▸ PROBLEM STATEMENT
From the first line of the listing below to the line with "const strobeAt = new", print each line exactly, and nothing more. Leave out the pictures.
##########
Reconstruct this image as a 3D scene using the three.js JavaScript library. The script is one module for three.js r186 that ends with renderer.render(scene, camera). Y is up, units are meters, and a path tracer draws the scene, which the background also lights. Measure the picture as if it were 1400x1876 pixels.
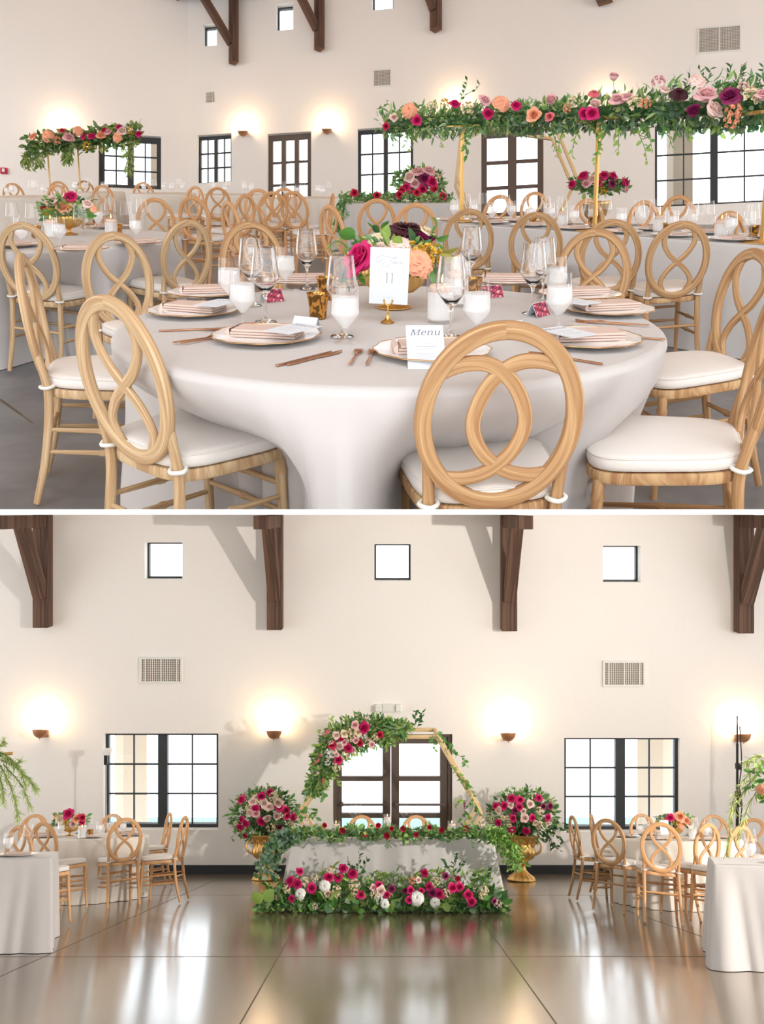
import * as THREE from 'three';
import { RoundedBoxGeometry } from 'three/addons/geometries/RoundedBoxGeometry.js';
import { mergeGeometries, mergeVertices, toCreasedNormals } from 'three/addons/utils/BufferGeometryUtils.js';
import { ImprovedNoise } from 'three/addons/math/ImprovedNoise.js';

// ---------------------------------------------------------------- camera, sky, sun, exposure
// Two storeys of a banquet hall, one above the other, seen from the level of the slab between them.
const scene = new THREE.Scene();
const F = 1500, CX = 700, CY = 938;                       // focal length and centre in pixels of the 1400 x 1876 frame
const camera = new THREE.PerspectiveCamera(2 * Math.atan(938 / F) * 180 / Math.PI, 1400 / 1876, 0.05, 400);
camera.position.set(0, 0, 0);
scene.add(camera);
const renderer = new THREE.WebGLRenderer({ antialias: true });
renderer.toneMapping = THREE.LinearToneMapping;
renderer.toneMappingExposure = 1.1;
renderer.shadowMap.enabled = true;
scene.background = new THREE.Color().setRGB(0.96, 0.99, 1.03);
scene.backgroundIntensity = 3.1;
// a photographer's strobe on a stand beside the camera lights the lower room (its stand is built below)
const strobeAt = new THREE.Vector3(7.2, -0.42, -3.2), strobePower = 205;


// ---------------------------------------------------------------- helpers
const V = (x, y, z) => new THREE.Vector3(x, y, z);
let seed = 7;
const rnd = () => { seed = (seed * 1664525 + 1013904223) >>> 0; return seed / 4294967296; };
const rr = (a, b) => a + (b - a) * rnd();
const R = (d) => d * Math.PI / 180;
const perlin = new ImprovedNoise();
const names = new Map();
function numbered(name) { const n = names.get(name) ?? 0; names.set(name, n + 1); return n ? name + '_' + String(n).padStart(3, '0') : name; }
function tag(o, label, category, group, kind) {
  if (label) o.userData.label = label;
  if (category) o.userData.category = category;
  if (group) o.userData.group = group;
  if (kind) o.userData.kind = kind;
  return o;
}
function shade(o) { o.traverse((m) => { if (m.isMesh) { m.castShadow = true; m.receiveShadow = true; } }); return o; }
function mesh(name, geo, mat, parent) { const m = new THREE.Mesh(geo, mat); m.name = parent ? name : numbered(name); m.castShadow = m.receiveShadow = true; (parent ?? scene).add(m); return m; }
function thing(name, label, category, group) { const g = new THREE.Group(); g.name = numbered(name); scene.add(g); return tag(g, label, category, group); }
function struct(name, geo, mat) { const m = mesh(name, geo, mat); m.userData.kind = 'structure'; return m; }
function copyOf(o, label, group) { const c = o.clone(); c.name = numbered(o.name.replace(/_\d{3}$/, '')); c.userData = { ...o.userData }; tag(c, label, null, group); scene.add(c); return c; }

// the two floors slope like raked seating; a Frame knows its plane and places things on it
class Frame {
  constructor(tilt, height, lean) {
    this.a = tilt; this.D = height; this.lean = lean;
    this.q = new THREE.Quaternion().setFromAxisAngle(V(1, 0, 0), tilt);
    this.u = V(0, 1, 0).applyQuaternion(this.q); this.e = V(0, 0, -1).applyQuaternion(this.q);
  }
  at(px, py, h) { const d = V((px - CX) / F, (CY - py) / F, -1); return d.multiplyScalar((h - this.D) / this.u.dot(d)); }   // the point h above the floor that is seen at px, py
  base(px, py, h) { return this.at(px, py, h).addScaledVector(this.u, -h); }
  plane(a, b, h = 0) { return V(a, 0, 0).addScaledVector(this.e, b).addScaledVector(this.u, h - this.D); }
  flat(p) { return [p.x, p.dot(this.e)]; }
  turn(deg, roll = 0) { return new THREE.Quaternion().setFromAxisAngle(V(0, 0, 1), R(roll)).multiply(this.q).multiply(new THREE.Quaternion().setFromAxisAngle(V(0, 1, 0), R(deg))); }
  put(o, p, deg = 0, rolled = true) { o.position.copy(p); const x = -p.x / p.z * F; o.quaternion.copy(this.turn(deg, rolled ? this.lean * x : 0)); return o; }
}
const UP = new Frame(R(23.04), 1.25, 0.009), LO = new Frame(-R(18.85), 1.22, -0.0098);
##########
▸ OUTPUT FOR THIS TASK
Reconstruct this image as a 3D scene using the three.js JavaScript library. The script is one module for three.js r186 that ends with renderer.render(scene, camera). Y is up, units are meters, and a path tracer draws the scene, which the background also lights. Measure the picture as if it were 1400x1876 pixels.
import * as THREE from 'three';
import { RoundedBoxGeometry } from 'three/addons/geometries/RoundedBoxGeometry.js';
import { mergeGeometries, mergeVertices, toCreasedNormals } from 'three/addons/utils/BufferGeometryUtils.js';
import { ImprovedNoise } from 'three/addons/math/ImprovedNoise.js';

// ---------------------------------------------------------------- camera, sky, sun, exposure
// Two storeys of a banquet hall, one above the other, seen from the level of the slab between them.
const scene = new THREE.Scene();
const F = 1500, CX = 700, CY = 938;                       // focal length and centre in pixels of the 1400 x 1876 frame
const camera = new THREE.PerspectiveCamera(2 * Math.atan(938 / F) * 180 / Math.PI, 1400 / 1876, 0.05, 400);
camera.position.set(0, 0, 0);
scene.add(camera);
const renderer = new THREE.WebGLRenderer({ antialias: true });
renderer.toneMapping = THREE.LinearToneMapping;
renderer.toneMappingExposure = 1.1;
renderer.shadowMap.enabled = true;
scene.background = new THREE.Color().setRGB(0.96, 0.99, 1.03);
scene.backgroundIntensity = 3.1;
// a photographer's strobe on a stand beside the camera lights the lower room (its stand is built below)
const strobeAt = new THREE.Vector3(7.2, -0.42, -3.2), strobePower = 205;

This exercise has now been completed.